Task goal: Scan the material and copy every line in which "from" appears.

---------- Data excerpt ----------

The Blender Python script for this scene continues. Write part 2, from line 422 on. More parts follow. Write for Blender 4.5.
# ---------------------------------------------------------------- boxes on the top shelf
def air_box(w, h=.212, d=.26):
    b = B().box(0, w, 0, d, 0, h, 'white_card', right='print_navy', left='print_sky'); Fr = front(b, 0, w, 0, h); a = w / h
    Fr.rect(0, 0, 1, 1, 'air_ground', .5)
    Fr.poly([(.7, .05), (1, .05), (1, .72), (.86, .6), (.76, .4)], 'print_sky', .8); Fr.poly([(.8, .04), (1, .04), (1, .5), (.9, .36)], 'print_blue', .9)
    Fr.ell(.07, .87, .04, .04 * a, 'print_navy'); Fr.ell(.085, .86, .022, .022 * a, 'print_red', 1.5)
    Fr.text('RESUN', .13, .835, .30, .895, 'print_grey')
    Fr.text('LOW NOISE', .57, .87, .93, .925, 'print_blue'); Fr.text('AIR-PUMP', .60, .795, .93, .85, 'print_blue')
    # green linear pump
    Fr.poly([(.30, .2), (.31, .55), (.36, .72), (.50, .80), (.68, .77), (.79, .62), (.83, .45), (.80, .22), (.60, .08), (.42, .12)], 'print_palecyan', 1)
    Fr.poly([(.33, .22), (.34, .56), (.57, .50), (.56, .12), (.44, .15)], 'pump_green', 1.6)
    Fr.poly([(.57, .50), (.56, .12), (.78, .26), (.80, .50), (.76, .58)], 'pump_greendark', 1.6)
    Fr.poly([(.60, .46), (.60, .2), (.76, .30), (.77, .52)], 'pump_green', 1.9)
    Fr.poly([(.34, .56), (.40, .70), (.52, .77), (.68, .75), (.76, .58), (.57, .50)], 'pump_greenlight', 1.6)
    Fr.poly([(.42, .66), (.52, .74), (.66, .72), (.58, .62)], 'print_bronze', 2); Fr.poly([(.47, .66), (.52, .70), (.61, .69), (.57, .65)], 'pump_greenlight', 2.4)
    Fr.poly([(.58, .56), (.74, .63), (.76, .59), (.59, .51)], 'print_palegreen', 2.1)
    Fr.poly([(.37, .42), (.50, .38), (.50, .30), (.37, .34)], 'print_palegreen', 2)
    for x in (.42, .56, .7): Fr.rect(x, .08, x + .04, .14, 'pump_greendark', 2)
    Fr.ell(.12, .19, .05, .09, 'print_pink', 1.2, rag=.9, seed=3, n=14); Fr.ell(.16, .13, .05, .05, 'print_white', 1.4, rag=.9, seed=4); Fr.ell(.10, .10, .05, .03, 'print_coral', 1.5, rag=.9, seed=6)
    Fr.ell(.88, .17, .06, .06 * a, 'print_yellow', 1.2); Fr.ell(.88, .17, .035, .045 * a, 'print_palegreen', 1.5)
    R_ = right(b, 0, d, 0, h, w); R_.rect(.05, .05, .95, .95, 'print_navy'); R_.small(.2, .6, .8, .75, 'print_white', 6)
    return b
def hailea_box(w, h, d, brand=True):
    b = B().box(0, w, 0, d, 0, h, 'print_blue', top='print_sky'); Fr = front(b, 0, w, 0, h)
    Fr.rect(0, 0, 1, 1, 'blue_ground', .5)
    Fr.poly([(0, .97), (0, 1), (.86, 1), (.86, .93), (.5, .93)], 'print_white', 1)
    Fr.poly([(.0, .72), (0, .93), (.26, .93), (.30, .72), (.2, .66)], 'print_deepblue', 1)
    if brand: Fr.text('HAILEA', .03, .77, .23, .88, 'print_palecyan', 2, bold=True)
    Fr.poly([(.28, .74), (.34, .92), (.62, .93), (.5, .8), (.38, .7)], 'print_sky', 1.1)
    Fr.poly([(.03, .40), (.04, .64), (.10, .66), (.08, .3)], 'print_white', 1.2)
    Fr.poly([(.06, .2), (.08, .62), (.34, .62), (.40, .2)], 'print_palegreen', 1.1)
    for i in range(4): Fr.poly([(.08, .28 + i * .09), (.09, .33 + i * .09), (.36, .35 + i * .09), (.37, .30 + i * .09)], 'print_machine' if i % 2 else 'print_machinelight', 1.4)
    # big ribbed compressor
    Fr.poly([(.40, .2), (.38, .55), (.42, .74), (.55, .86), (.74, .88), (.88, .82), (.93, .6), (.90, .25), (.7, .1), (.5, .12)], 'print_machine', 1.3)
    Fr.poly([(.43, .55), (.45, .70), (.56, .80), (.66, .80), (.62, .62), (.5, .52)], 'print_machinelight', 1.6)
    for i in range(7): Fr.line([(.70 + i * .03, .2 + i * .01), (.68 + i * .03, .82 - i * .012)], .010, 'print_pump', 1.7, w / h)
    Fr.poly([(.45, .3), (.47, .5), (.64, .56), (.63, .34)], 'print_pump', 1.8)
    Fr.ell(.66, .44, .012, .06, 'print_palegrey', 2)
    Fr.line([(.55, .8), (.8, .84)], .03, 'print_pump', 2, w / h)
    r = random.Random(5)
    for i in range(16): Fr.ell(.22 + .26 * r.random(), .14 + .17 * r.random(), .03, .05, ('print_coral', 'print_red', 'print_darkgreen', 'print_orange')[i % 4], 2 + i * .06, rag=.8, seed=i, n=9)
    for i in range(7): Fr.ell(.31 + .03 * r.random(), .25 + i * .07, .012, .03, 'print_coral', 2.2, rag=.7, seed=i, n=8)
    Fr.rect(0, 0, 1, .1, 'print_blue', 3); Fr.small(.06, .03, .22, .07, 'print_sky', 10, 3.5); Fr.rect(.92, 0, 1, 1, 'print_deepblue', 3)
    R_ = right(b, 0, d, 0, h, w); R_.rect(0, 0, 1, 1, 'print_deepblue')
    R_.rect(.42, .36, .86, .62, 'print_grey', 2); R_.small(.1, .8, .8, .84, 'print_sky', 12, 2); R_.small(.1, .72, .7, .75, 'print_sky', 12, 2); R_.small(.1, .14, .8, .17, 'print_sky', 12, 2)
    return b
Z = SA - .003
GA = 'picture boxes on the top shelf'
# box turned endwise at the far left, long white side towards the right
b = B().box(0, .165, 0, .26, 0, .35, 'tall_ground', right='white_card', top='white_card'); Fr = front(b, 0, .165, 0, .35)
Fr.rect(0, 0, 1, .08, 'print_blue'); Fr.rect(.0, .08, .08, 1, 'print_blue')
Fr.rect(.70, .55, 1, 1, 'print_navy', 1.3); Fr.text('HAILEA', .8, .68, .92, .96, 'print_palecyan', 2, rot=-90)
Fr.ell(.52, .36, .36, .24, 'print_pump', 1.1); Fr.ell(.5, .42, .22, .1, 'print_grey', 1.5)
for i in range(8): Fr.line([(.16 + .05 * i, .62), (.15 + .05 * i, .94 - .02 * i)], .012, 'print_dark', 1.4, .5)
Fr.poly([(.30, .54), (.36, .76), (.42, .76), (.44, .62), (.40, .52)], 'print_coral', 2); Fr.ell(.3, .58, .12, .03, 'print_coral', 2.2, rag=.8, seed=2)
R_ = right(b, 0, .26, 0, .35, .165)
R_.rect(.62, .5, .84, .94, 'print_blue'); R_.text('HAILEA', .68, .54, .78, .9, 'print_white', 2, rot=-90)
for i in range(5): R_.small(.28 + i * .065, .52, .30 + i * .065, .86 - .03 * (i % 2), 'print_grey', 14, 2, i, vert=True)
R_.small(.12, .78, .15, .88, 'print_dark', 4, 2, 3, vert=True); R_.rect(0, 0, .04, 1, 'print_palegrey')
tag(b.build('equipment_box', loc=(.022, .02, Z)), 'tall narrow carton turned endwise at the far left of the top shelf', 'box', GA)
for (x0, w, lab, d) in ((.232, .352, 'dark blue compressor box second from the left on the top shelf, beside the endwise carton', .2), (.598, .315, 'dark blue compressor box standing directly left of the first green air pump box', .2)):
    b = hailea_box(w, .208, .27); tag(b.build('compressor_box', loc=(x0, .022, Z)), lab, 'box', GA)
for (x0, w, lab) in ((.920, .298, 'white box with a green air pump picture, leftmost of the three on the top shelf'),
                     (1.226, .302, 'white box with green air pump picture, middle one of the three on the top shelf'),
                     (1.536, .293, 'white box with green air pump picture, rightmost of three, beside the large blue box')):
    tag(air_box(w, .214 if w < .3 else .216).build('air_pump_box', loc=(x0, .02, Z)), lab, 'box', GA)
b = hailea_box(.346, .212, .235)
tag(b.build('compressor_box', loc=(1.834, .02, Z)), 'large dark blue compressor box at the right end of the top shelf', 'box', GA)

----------

Full response:
The Blender Python script for this scene continues. Write part 2, from line 422 on. More parts follow. Write for Blender 4.5.
for (x0, w, lab, d) in ((.232, .352, 'dark blue compressor box second from the left on the top shelf, beside the endwise carton', .2), (.598, .315, 'dark blue compressor box standing directly left of the first green air pump box', .2)):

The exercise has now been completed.